Resiliency-driving lessons on inclusion and belonging

Growing up as an Asian-American in Maryland, and then attending a boarding school in Hong Kong for junior high, Ivan learned the importance of inclusion.

I remember, vividly, a pickup basketball game in which, at the end, the tradition was for everyone to make one last basket before going. We were playing and the dinner bell rang, and everybody started making their last basket and leaving to go to dinner. And for some reason, my shots would not go in. I remember one of the boys yelling ‘go home to America to make your last basket.’ And I was really perplexed because, of course in the United States, I was used to regularly being taunted by others saying, ‘go home, you don't belong,’ and worse. I reflected and realized that if I’m not home in Hong Kong, which I wasn't, and if I wasn't truly American, then nowhere was I at home. And since then, I’ve just felt very strongly about fostering a sense of inclusion, and welcoming and belonging.


What is the thing that you are being called to do to make the world a better place? How can you use your talent, your skills, and your abilities to serve, whether it’s your country or your client or some other cause that is bigger than yourself?


Technology’s impact on the practice of law

Technology influences our lives and all we do. Ivan understands the great implications for the legal practice and how it’s transforming what it means to be a lawyer.

People now take for granted the ability to do legal research online, to be able to communicate online, to be able to analyze the data that we are able to collect and draw insights and inferences from. I think the primary change will come in the form of artificial intelligence, machine learning, and data analytics. I think we are just starting to understand and see the potential. I think it changes the way in which we think about practicing law and puts a premium, not so much on the information gathering and analysis part of being a lawyer, but on the application and the strategic thinking behind what lawyers ultimately do when they counsel and give advice to clients.

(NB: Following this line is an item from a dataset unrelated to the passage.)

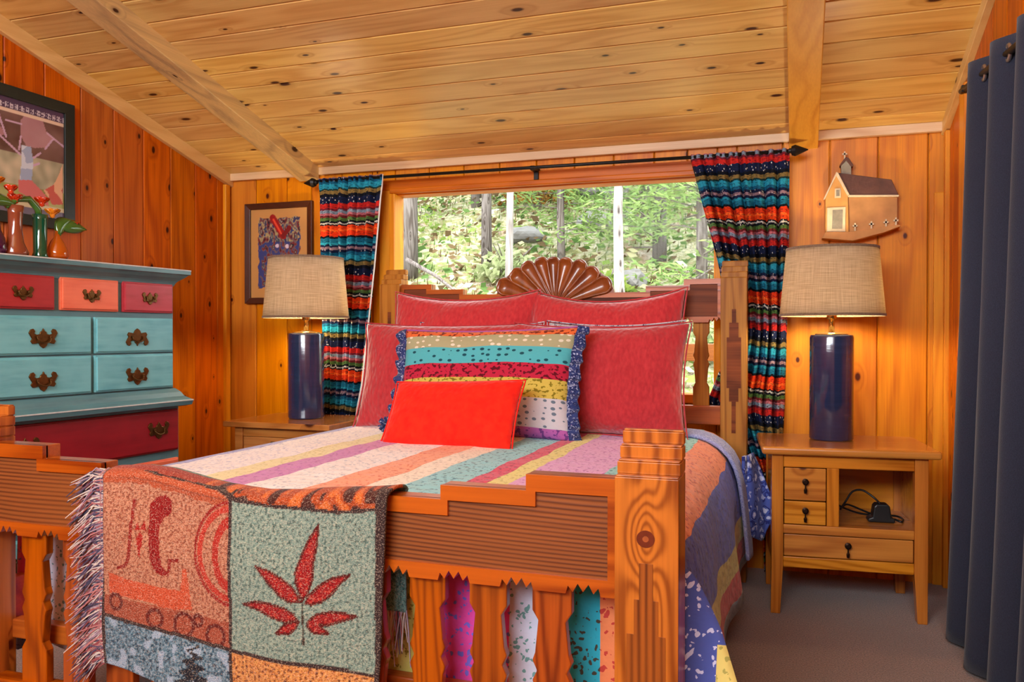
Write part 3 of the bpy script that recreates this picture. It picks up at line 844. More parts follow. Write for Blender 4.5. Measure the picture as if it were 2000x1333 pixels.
# foot end drop of square patches
def drop_mat():
    M = Mat('patchwork_drop_cotton')
    uv = M.n('UVMap').outputs[0]
    sp = M.n('SeparateXYZ', {0: uv})
    A, Bn = -2.2, .1
    f = M.rng(sp.outputs[0], A, Bn)
    st = [(-2.2, (226, 66, 150), (90, 90, 190)), (-1.965, (206, 214, 232), (110, 150, 160)), (-1.8, (196, 190, 116), (140, 140, 80)), (-1.6, (190, 48, 68), (240, 190, 190)), (-1.4, (110, 120, 180), (210, 210, 240)),
          (-1.2, (232, 138, 100), (206, 92, 70)), (-.97, (214, 206, 110), (150, 150, 60)), (-.815, (226, 76, 170), (120, 110, 220)), (-.595, (208, 216, 236), (110, 160, 160)), (-.487, (50, 180, 206), (70, 70, 60)),
          (-.4, (240, 140, 90), (200, 70, 60)), (-.325, (74, 92, 170), (196, 206, 240))]
    nm = lambda x: (x - A) / (Bn - A)
    base = M.ramp(f, [(nm(x), S(*c)) for x, c, d in st], 'CONSTANT')
    acc = M.ramp(f, [(nm(x), S(*d)) for x, c, d in st], 'CONSTANT')
    wob = M.noise(uv, 24, 2)
    vv = M.n('VectorMath', {0: uv, 1: M.xyz(M.math('MULTIPLY', wob, .03), M.math('MULTIPLY', wob, .04), 0.0)}, operation='ADD').outputs[0]
    vo = M.n('TexVoronoi', {'Vector': vv, 'Scale': 58.0}).outputs['Distance']
    m = M.math('MULTIPLY', M.math('LESS_THAN', vo, .3), M.math('GREATER_THAN', M.noise(uv, 20, 1), .44))
    m = M.math('MAXIMUM', m, M.math('GREATER_THAN', M.noise(uv, 70, 2), .64))
    c = M.mix(m, base, acc)
    # patches: yellow and red squares in the flared corner
    yel = M.math('MULTIPLY', M.math('GREATER_THAN', sp.outputs[0], -.15), M.math('LESS_THAN', sp.outputs[1], .47))
    c = M.mix(yel, c, M.mix(M.math('MULTIPLY', m, .6), S(218, 208, 120), S(120, 130, 60)))
    red = M.math('MULTIPLY', M.math('GREATER_THAN', sp.outputs[0], -.105), M.math('LESS_THAN', sp.outputs[1], .40))
    c = M.mix(red, c, S(196, 40, 60))
    return M.surf(c, .85, bump=M.noise(uv, 40, 2), bstr=.3, bdist=.008, spec=.2, sheen=.15)
def dpt(u, v):
    z = .655 - v * .46
    xr = lerp([(.19, -.01), (.4, -.105), (.5, -.145), (.6, -.2), (.66, -.3)], z)
    x = -2.04 + u * (xr + 2.04)
    fl = sstep(-.36, -.05, x)
    y = 1.728 + .012 * math.sin(x * 15 + 1) * sstep(.0, .5, v) - .035 * sstep(.25, 1, v) * .3 + fl * .05 * math.sin(v * 5 + 1)
    if v < .12: y += .05 * (1 - v / .12) ** 2
    if x < -1.5: z = .655 - v * .46 * lerp([(-2.04, .78), (-1.5, 1)], x)
    return (x, y, z)
dg = MB().grid(dpt, 110, 26, uv=lambda u, v: (dpt(u, v)[0], dpt(u, v)[2]))
dg.build('quilt_drop', drop_mat(), quilt, org=tuple(quilt.location), smooth=True, solid=.012)['label'] = 'flowered patches hanging behind the slats'
# turned-back blue border at the head end and its hanging corner
def bpt(u, v):
    i = 26 + u * (NP - 26)
    k = int(i); t = i - k
    p, q = path[min(NP, k)], path[min(NP, k + 1)]
    x, z = p[0] + (q[0] - p[0]) * t, p[1] + (q[1] - p[1]) * t
    a, b = path[max(0, k - 1)], path[min(NP, k + 2)]
    tx, tz = b[0] - a[0], b[1] - a[1]; L = math.hypot(tx, tz) or 1
    off = .013 + .012 * math.sin(PI * v)
    return (x - tz / L * off, 3.43 + .2 * v + .01 * nz(x, z, v, 9), z + tx / L * off)
BORD = printed('lavender_border_cotton', S(150, 160, 210), S(120, 128, 190), S(186, 194, 226), 70, .5)
MB().grid(bpt, 60, 10).build('quilt_border', BORD, quilt, org=tuple(quilt.location), smooth=True, solid=.012)['label'] = 'lavender blue border folded across the quilt end'
def cpt(u, v):
    z = .60 - v * lerp([(0, .30), (.6, .36), (1, .26)], u)
    x = -.205 + u * lerp([(0, .03), (.4, .08), (.8, .12), (1, .115)], v)
    return (x, 3.50 + .12 * u + .015 * math.sin(u * 8 + v * 3), z)
MB().grid(cpt, 16, 16).build('quilt_corner', PR_BLUE, quilt, org=tuple(quilt.location), smooth=True, solid=.012)['label'] = 'blue printed corner hanging by the nightstand'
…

Five leadership imperatives to consider

Over the course of his career, Ivan has identified five imperatives in his leadership playbook: begin with the end in mind; go slow to go fast; focus on the critical few and not the urgent many; delegate and empower your team; and overcommunicate.

[In a marathon] the first runners will cross the finish line before the runners at the end of the line have even started the race. When you are a leader, you have lived with this idea or project or initiative, and you are sick and tired of it. And you’re at the finish line. You must remember that there are people in the organization, in fact, most people in the organization, who have not even crossed the starting line. So, put yourself in their shoes and communicate to them, over and over again, as if they knew nothing and they were at the starting line—which is where they are. Don’t just assume you can announce some big initiative or decision and just that’s the end of it.